The firm’s analysts pointed out that despite Supermarket Income REIT shares having outperformed their coverage by approximately 15% year-to-date, the new price target suggests a more modest upside potential of 17%. This performance is attributed to the company’s cost-saving measures, which include the internalization of management, portfolio initiatives, and reduced management fees. However, with the updated price target, Goldman Sachs anticipates less room for growth compared to other Buy-rated names within their coverage.
Since being added to the Buy List on October 11, 2023, Supermarket Income REIT’s shares have seen a slight decline of about 1.3%. This contrasts with a 17.3% rise in the FTSE World Europe index and a 3.0% increase across Goldman Sachs’ covered stocks.
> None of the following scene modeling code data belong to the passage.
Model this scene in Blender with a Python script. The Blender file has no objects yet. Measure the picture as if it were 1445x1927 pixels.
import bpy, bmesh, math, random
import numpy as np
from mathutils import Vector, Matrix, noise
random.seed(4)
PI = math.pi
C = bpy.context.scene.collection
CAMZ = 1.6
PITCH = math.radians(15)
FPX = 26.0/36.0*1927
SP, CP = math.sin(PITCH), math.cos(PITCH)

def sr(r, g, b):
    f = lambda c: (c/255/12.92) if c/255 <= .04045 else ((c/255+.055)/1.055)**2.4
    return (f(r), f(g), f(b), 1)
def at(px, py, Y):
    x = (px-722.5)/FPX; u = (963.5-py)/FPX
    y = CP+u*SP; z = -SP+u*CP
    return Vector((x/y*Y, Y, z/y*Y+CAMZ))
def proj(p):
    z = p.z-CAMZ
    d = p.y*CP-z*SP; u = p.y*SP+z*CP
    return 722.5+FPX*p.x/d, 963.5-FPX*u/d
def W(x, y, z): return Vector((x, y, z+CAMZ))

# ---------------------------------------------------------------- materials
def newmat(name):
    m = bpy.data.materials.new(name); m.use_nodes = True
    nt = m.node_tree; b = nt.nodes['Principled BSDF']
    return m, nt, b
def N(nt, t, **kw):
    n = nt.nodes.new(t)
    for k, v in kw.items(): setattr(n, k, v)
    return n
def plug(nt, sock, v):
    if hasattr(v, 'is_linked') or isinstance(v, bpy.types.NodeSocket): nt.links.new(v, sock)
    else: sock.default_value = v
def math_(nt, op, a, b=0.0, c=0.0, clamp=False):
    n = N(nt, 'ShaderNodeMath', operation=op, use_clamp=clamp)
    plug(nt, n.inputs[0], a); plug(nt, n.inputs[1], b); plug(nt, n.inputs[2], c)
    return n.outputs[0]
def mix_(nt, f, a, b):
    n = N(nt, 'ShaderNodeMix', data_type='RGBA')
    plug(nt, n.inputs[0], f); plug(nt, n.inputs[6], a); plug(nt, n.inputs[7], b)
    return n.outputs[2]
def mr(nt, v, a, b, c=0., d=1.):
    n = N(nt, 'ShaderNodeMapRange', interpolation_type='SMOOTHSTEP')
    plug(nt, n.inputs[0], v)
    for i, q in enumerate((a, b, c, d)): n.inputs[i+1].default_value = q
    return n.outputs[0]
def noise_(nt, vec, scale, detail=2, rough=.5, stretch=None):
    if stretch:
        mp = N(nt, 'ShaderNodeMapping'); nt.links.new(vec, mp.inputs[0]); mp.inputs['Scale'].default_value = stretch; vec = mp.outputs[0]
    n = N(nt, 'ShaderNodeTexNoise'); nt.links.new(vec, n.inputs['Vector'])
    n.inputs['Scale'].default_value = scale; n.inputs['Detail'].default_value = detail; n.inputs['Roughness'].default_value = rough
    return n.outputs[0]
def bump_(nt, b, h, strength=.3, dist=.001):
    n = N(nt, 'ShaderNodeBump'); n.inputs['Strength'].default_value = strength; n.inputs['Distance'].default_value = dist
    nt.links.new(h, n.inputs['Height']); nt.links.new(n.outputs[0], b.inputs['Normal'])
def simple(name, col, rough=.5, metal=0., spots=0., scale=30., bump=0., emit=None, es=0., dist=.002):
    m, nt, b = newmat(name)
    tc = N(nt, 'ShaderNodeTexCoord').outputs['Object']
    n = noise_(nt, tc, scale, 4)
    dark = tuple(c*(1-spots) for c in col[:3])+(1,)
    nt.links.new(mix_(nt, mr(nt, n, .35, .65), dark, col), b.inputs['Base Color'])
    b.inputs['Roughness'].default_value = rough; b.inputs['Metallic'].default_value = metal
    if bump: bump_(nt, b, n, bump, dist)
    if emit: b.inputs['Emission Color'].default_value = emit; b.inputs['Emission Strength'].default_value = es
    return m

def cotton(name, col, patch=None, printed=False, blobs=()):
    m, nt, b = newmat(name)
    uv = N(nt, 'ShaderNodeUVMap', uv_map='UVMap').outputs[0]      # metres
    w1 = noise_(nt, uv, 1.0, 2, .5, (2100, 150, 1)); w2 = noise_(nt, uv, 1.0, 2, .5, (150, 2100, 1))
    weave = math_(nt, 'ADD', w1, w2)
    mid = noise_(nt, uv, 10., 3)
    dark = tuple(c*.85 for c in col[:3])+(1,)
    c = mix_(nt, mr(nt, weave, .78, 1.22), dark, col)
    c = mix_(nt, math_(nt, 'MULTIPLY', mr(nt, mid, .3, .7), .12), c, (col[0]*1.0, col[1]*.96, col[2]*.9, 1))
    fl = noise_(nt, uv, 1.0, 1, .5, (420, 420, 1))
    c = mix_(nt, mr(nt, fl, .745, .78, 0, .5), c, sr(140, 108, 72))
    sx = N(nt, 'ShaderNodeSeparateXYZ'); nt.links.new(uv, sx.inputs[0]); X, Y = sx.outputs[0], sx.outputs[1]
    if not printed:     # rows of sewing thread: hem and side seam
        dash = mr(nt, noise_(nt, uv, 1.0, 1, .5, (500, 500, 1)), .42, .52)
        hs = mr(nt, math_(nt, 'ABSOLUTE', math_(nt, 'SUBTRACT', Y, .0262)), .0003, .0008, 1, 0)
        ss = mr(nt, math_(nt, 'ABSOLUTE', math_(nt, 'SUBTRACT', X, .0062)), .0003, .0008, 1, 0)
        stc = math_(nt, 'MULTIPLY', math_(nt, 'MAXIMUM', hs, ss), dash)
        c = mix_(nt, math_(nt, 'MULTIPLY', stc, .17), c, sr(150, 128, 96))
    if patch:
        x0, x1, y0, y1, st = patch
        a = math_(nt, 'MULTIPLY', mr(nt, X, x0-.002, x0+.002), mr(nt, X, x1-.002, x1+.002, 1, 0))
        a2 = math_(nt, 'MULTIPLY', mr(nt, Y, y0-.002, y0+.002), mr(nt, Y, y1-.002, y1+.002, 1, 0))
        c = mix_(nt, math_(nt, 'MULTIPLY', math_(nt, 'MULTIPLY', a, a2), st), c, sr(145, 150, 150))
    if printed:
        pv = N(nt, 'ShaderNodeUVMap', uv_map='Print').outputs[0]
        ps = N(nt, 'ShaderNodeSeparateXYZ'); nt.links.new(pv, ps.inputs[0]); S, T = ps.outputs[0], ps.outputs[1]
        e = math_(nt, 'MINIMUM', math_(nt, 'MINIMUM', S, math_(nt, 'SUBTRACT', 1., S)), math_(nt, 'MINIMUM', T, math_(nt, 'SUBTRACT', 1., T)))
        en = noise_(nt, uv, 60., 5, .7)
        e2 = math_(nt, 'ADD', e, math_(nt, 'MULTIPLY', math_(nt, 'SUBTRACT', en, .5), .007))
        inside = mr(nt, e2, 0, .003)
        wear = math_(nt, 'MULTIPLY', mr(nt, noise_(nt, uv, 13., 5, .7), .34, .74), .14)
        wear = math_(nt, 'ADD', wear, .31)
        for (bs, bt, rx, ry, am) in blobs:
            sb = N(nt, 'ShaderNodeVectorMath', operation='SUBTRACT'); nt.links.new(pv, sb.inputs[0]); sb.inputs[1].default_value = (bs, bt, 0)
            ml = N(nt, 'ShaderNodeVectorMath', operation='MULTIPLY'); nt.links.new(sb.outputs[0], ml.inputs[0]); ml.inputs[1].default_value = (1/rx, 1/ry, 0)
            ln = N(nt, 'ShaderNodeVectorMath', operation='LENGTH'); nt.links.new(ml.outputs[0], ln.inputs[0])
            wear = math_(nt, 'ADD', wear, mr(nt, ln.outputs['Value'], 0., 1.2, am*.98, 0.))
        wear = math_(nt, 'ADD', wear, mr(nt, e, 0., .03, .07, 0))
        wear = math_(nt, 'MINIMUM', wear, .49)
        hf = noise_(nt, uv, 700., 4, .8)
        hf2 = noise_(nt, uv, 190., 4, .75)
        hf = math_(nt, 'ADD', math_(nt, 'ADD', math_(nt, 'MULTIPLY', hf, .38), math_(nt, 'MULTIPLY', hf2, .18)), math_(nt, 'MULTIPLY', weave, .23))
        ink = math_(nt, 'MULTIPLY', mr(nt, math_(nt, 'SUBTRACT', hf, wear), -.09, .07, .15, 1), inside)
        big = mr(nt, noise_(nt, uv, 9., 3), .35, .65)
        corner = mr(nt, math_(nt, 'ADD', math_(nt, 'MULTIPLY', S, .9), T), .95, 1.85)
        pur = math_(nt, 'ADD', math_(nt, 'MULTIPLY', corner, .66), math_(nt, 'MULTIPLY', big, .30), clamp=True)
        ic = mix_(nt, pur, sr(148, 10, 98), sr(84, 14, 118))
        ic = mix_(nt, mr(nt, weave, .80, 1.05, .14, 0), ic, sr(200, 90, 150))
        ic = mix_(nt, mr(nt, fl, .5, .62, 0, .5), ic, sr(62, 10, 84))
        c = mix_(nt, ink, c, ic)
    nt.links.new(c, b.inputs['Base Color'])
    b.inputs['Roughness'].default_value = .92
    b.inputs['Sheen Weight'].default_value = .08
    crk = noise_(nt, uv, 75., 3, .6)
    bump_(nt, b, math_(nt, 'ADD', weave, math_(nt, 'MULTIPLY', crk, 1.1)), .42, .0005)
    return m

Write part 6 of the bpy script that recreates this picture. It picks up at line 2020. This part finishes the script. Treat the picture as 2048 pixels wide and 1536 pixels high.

The analysts believe that the underperformance relative to their coverage can be partly attributed to the overall weak performance of UK Real Estate Investment Trusts (REITs) last year, which was influenced by higher bond yields. Additionally, REITs have generally lagged behind the broader FTSE World index.
Goldman Sachs’ revision of Supermarket Income REIT’s stock rating to Neutral reflects a recalibration of expectations in light of market conditions and the company’s recent performance. The updated price target of GBP0.89 represents a tempered view of the stock’s future appreciation potential.